L’Argentina a un bivio

di Luis Carapinha | da www.avante.pt

argentina bandieraTraduzione di Marx21.it

Un anno dopo la chiara vittoria elettorale che ha permesso il rinnovo del mandato della presidente Cristina Fernandéz Kirchner (CFK), l’Argentina si trova di fronte a un incrocio. Sotto l’impatto della crisi del capitalismo la crescita economica perde vigore e il governo di Buenos Aires vede restringersi gli spazi di manovra per l’adozione di misure redistributive che non entrino frontalmente in rotta di collisione con gli interessi dei grandi gruppi economici. Lo spettro dell’alta inflazione e dell’austerità ritorna a far la sua comparsa in un paese che si è ripreso solo parzialmente dal disastro capitalista del 2001, dopo anni di ricette neoliberiste dure e pure, in ossequio alla linea del FMI e ai dettami dell’allora Consenso di Washington. Nelle ultime settimane l’agitazione sociale e politica è sfociata nelle strade con manifestazioni e contro-manifestazioni.

Nella contestazione alla presidente e al kirchnerismo, la corrente più avanzata all’interno del partito peronista che è arrivata al potere nel 2003 attraverso l’ex presidente, Nestor Kirchner, scomparso nel 2010, confluiscono forze e settori diversi che vanno dall’opposizione di destra (compresa quella all’interno del peronismo) e della socialdemocrazia all’estrema sinistra. Con le centrali sindacali CGT e CTA divise e in parte cooptate, i rappresentanti del capitale assumono demagogicamente la “difesa” delle rivendicazioni dei lavoratori, come è accaduto nello sciopero generale del 20 novembre, sperando così che questo aiuti a portare acqua al loro mulino.

Il complesso quadro argentino mette in evidenza che la controffensiva degli USA in America Latina punta fortemente sul Cono Sud per potere rovesciare i rapporti di forza, bloccare i vari processi di cooperazione e integrazione latinoamericana che sfidano il suo dominio, come UNASUR, MERCOSUR, ALBA e CELAC, e liquidare i processi progressisti e rivoluzionari in corso. E mentre scommette sulla destabilizzazione argentina e sulla marcia indietro della politica latinoamericana di Buenos Aires – che ha respinto il FMI e ha scavato la fossa ad ALCA -, il golpe perpetrato in Paraguay e le minacce militari rappresentate dalla riattivazione della IV Flotta degli USA e dall’installazione di basi in America del Sud sono tasselli del medesimo puzzle. Si aggiungono l’occupazione da parte di Londra delle isole Malvine dell’Argentina, che in questi giorni compie 180 anni, e la dislocazione di moderni mezzi militari e il funzionamento nel territorio delle Malvine di una base militare della NATO, in violazione della risoluzione dell’ONU sul mantenimento dell’Atlantico del Sud quale zona di pace e cooperazione.

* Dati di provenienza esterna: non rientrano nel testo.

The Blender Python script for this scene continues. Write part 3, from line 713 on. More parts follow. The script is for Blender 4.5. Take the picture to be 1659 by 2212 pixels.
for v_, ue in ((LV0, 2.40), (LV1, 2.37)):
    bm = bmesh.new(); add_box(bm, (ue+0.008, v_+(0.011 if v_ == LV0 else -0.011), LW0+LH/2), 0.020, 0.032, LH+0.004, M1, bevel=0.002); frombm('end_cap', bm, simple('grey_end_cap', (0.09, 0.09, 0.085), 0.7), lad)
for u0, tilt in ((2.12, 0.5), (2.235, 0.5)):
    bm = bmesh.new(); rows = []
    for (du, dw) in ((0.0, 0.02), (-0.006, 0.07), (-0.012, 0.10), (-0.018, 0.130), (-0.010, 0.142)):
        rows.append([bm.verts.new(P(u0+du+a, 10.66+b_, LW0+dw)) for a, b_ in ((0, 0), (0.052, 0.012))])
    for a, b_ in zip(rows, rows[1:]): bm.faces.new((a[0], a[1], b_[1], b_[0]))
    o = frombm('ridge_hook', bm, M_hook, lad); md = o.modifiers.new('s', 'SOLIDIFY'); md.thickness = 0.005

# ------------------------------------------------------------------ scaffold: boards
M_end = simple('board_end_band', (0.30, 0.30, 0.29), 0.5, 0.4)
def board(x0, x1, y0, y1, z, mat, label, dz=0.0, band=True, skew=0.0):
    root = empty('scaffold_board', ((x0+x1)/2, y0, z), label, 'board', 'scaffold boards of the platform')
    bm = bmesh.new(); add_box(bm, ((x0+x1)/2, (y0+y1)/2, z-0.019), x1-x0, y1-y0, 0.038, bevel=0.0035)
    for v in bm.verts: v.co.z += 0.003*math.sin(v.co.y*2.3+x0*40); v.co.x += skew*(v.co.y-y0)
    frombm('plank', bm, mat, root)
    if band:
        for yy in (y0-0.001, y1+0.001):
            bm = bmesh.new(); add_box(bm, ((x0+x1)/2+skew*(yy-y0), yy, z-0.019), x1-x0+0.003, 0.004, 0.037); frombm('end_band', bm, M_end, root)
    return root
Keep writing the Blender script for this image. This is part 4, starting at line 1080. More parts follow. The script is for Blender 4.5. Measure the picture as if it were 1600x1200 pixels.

Rafael Correa, presidente dell’Ecuador, alcuni giorni fa ha sostenuto che le avanzate progressiste degli ultimi anni in America Latina non sono irreversibili.

In Argentina, in seguito della discesa nell’abisso del 2001, sono state avviate politiche di sovranità, sono state aperte le porte a una svolta verso l’integrazione e la cooperazione regionali e adottate misure di contenuto sociale, importanti sebbene insufficienti. La rottura con il FMI e la conseguente ristrutturazione del colossale debito estero argentino sono considerate da alcuni la maggiore espropriazione sofferta dal capitale finanziario su scala mondiale. L’Argentina è l’unico paese sud americano dove gli sgherri della dittatura militare (1976-83) sono stati giudicati e condannati, compreso il generale Videla. I processi proseguono e in questi giorni è stata pronunciata la condanna del primo funzionario civile della dittatura. Nel primo anno dalla sua elezione, CFK ha nazionalizzato l’impresa petrolifera YPF e sta cercando di applicare una nuova Legge contro la concentrazione nei media. Tuttavia, l’aggravamento della contestazione sociale e delle contraddizioni all’interno del peronismo, la pressione degli interessi della grande borghesia argentina alleata delle potenze imperialiste, indicano l’esaurimento delle misure progressiste del ciclo kirchnerista. Per i comunisti argentini, che pur conservando la loro base indipendente appoggiano il governo di CFK, la grande sfida è o avanzare sulla strada dell’approfondimento dei cambiamenti strutturali o rassegnarsi alla “restaurazione” richiesta dagli interessi dell’oligarchia.